Están claras las actitudes de un buen director-escritor-ilustrador: el tacto, la pericia y cuán buen lector de cine es Brian Selznick, al dominar la gramática visual, darle vida y profundidad a un texto y adaptar su novela fílmica sobre la base de una investigación y una pregunta que quedó en el tintero.
En el epílogo, el autor señala que si bien ciertos personajes son ficción, la accidentada vida de los autómatas no lo es. Selznick reconoce que la historia empezó a surgir en su mente después de leer Edison’s Eve: A Magical History of the Quest for Mechanical Life, de Gaby Wood, texto que, en palabras del propio Selznick, contaba la verdadera historia de unos complejos autómatas a cuerda que fueron donados a un museo de Paris. Hasta ahí la historia que pudo investigar. Su adaptación empieza a partir de la siguiente pregunta: ¿Qué hubiese pasado si esos autómatas no se destruían?

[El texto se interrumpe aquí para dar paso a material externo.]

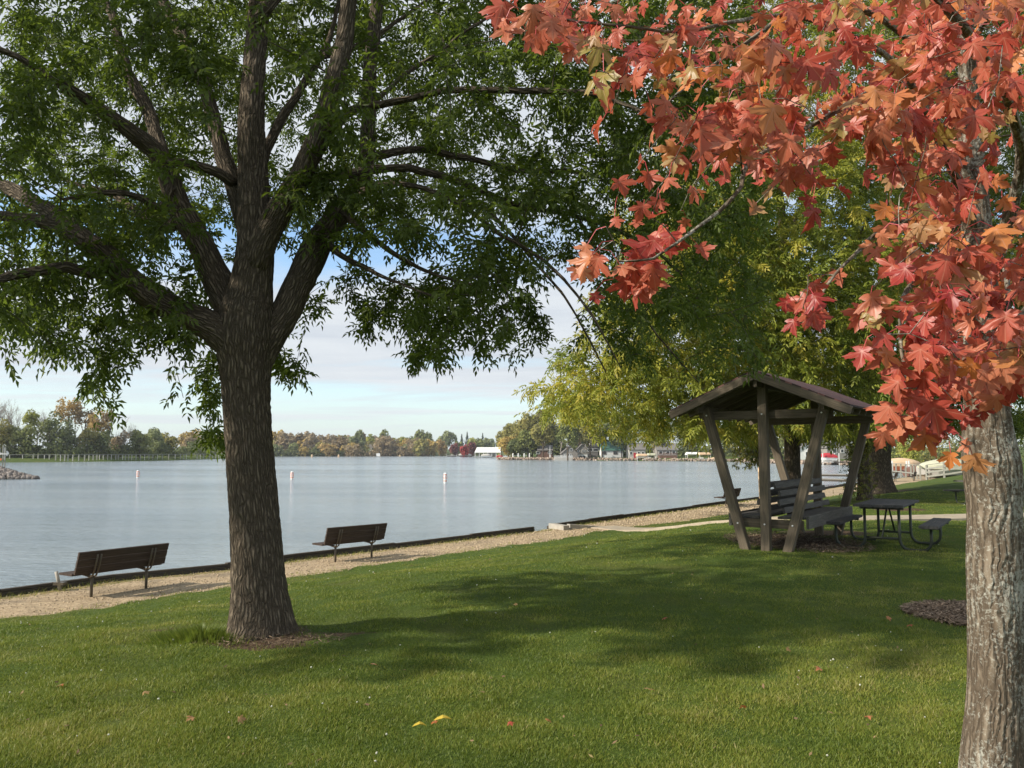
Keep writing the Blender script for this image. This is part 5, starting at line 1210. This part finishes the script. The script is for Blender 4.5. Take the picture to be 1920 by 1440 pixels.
h_ = site(1512, 236, 'small white cottage glimpsed between the shelter posts across the bay')
gable(h_, 'wall', -3, 3, -.5, 2.8, 4.6, 7, M_WHITE); window(h_, 0, 1.7, 1.1, 1)
h_ = site(862, 760, 'tiny pale house between the red trees on the far shore', z=-1)
gable(h_, 'wall', -6, 7, 0, 5, 9, 9, M_OFFW); window(h_, -2, 3, 2, 2); window(h_, 3, 3, 2, 2)

# boathouse on the far shore
Yb = 455; k = PXM(Yb)
bh = thing('boathouse', ((914.5 - 960) * k, Yb, WATER), 'long open sided white boathouse with a pale metal roof', 'boathouse')
m = MB(); x0, x1 = -24.5 * k, 24.5 * k; ze, zt_ = 3.0, 5.9
q = np.array([(x0 + 1.2, 4, zt_), (x1 - .3, 4, zt_), (x1, -.5, ze), (x0, -.5, ze), (x0 + 1.2, 4, zt_ + .15), (x1 - .3, 4, zt_ + .15), (x1, -.5, ze + .15), (x0, -.5, ze + .15)])
q2 = q.copy(); q2[:, 1] = 8 - q2[:, 1]
m.add(q, [(0, 1, 2, 3), (7, 6, 5, 4), (0, 4, 5, 1), (1, 5, 6, 2), (2, 6, 7, 3), (3, 7, 4, 0)]); m.add(q2, [(3, 2, 1, 0), (4, 5, 6, 7), (1, 5, 4, 0), (2, 6, 5, 1), (3, 7, 6, 2), (0, 4, 7, 3)]); m.build('roof', M_WHITE, bh)
for x in np.linspace(x0 + .3, x1 - .3, 7):
    m = MB(); m.box((x, 0, 1.4), (.3, .3, 3.4)); m.build('post', M_WHITE, bh)
m = MB(); lbox(m, x0 + 7, x1 - 3, 7.6, 7.8, .4, 3.0); m.build('back_wall', M_OFFW, bh)
m = MB(); lbox(m, x0, x1 + 1, -1.2, 1.6, .35, .6); m.build('pier_deck', M_PALEW, bh)

def boat(par_label, u, v, Y, L_, W_, H_, hull, rz=0., z=WATER, top=None, kind='boat', arch=False):
    x = float(P(u, v, Y)[0]); t = thing(kind, (x, Y, z), par_label, 'boat', None, rz)
    m = MB(); n = 9; V = []; 
    for i in range(n):
        s = i / (n - 1); x_ = (s - .5) * L_; w_ = W_ / 2 * (1 - max(0, (s - .55) / .45) ** 2.2 * .96); zt = H_ * (1 + .25 * s * s); kz = .02 + .35 * H_ * max(0, (s - .6) / .4) ** 2
        V += [(x_, -w_, zt), (x_, -w_ * .8, zt * .35), (x_, 0, kz), (x_, w_ * .8, zt * .35), (x_, w_, zt)]
    fs = []
    for i in range(n - 1):
        for j in range(4): a = i * 5 + j; fs.append((a, a + 1, a + 6, a + 5))
        fs.append((i * 5, i * 5 + 5, i * 5 + 9, i * 5 + 4))
    fs.append((0, 4, 3, 2, 1)); fs.append(tuple((n - 1) * 5 + j for j in range(5))); m.add(V, fs); m.build('hull', hull, t)
    if top:
        m = MB(); V = []; n2 = 11; kx = 9
        for i in range(n2):
            s = i / (n2 - 1); x_ = (s - .5) * L_ * .98; w_ = W_ / 2 * 1.04 * (1 - max(0, (s - .6) / .4) ** 2.2 * .9); hh = H_ * (.25 + .95 * math.sin(PI * min(1, s * .9 + .1)) ** .7)
            for j in range(kx):
                a = PI * j / (kx - 1); V.append((x_, -w_ * math.cos(a), H_ * (1 + .2 * s * s) * .92 + hh * math.sin(a) ** .8))
        fs = [(i * kx + j, i * kx + j + 1, (i + 1) * kx + j + 1, (i + 1) * kx + j) for i in range(n2 - 1) for j in range(kx - 1)] + [tuple(range(kx))[::-1], tuple((n2 - 1) * kx + j for j in range(kx))]
        m.add(V, fs); m.build('cover', top, t)
    else:
        m = MB(); m.box((-.05 * L_, 0, H_ * 1.35), (L_ * .22, W_ * .6, H_ * .55)); m.build('console', M_OFFW, t)
    return t
def lift(label, u, Y, L_, W_, hz_, mat):
    x = (u - 960) / F * Y; t = thing('boat_lift', (x, Y, WATER), label, 'boat lift')
    for sx in (-1, 1):
        for sy in (-1, 1):
            m = MB(); m.box((sx * L_ * .42, sy * W_ / 2, hz_ / 2 - .4), (.13, .13, hz_ + .8)); m.build('post', M_WHITE, t)
    m = MB(); V = []; kx = 7
    for xx, f in ((-L_ / 2, .7), (-L_ / 2 + .4, 1), (L_ / 2 - .4, 1), (L_ / 2, .7)):
        for j in range(kx): a = PI * j / (kx - 1); V.append((xx, -W_ * .6 * math.cos(a) * f, hz_ + .75 * math.sin(a) ** .6 * f - (.25 if f < 1 else 0)))
    n_ = 4; fs = [(i * kx + j, i * kx + j + 1, (i + 1) * kx + j + 1, (i + 1) * kx + j) for i in range(n_ - 1) for j in range(kx - 1)] + [tuple(range(kx))[::-1], tuple((n_ - 1) * kx + j for j in range(kx)), (0, kx, 2 * kx, 3 * kx, 4 * kx - 1, 3 * kx - 1, 2 * kx - 1, kx - 1)]
    m.add(V, fs); m.build('canopy', mat, t)
    return t
lift('boat lift with a tan canopy at the left of the lifts below the brown house', 1202, 300, 4.2, 2.6, 1.9, M_TAN)
lift('boat lift with a cream canopy beside the tan canopied one', 1220, 300, 3.4, 2.6, 2.1, M_TARP)
lift('boat lift with a long white canopy in front of the dark trees', 1296, 292, 4.6, 2.8, 2.5, M_WHITE)
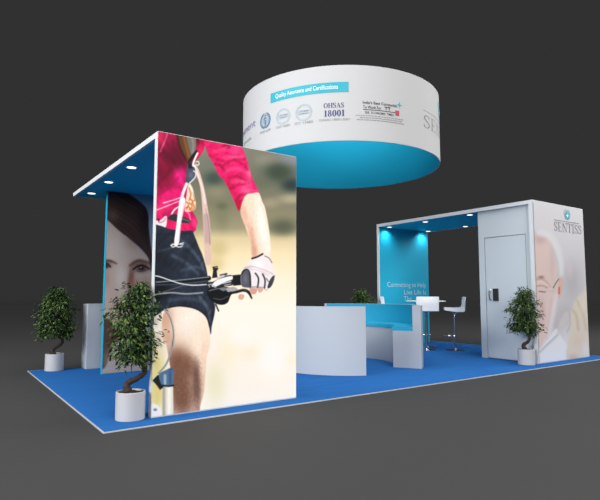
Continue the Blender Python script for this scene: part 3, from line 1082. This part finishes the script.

Quizá una de las canciones que musicalice la novela de Brian Selznick es, además de la pasión por las máquinas, una apuesta por el destino y misión de cada ser humano, como parte imprescindible de un gran sistema de engranajes, una gran máquina. Pero hay más, el autómata (en esta historia, una metáfora de creador, de cineasta) es la pieza clave en el rejuvenecimiento de George Méliès y el de Hugo Cabret. Desde esquinas opuestas, ambos habitan el mismo lugar fáctico (una estación-celda) pero también el mismo lugar simbólico, la adultez de los que sobran y viven sin sueños o conquistas.
Es así que gracias al regreso de su autómata, G.M viaja desde el confinamiento en el último –y anónimo– rincón de su vejez hacia hasta su niñez más reciente, como mago, dibujante, apasionado de las máquinas y cineasta.
A Hugo Cabret, incrustado en una vida adulta que no comprende –trabajar y vivir absolutamente solo– lo único que lo entusiasma es reparar el autómata. Un actitud que mantiene aún encendida la llama de la creatividad que su padre alimentó en él, a través de las películas de cada cumpleaños, los relatos de Julio Verne y por supuesto, las piezas mecánicas.
En síntesis, si bien las diferencias entre ambos textos (algunas caracterizaciones y añadidos) son sutiles pero bastante significativas, ambas piezas son dignas de merecer una noche de aquellas, con once estatuillas y una intensa lectura que toque nuestras fibras.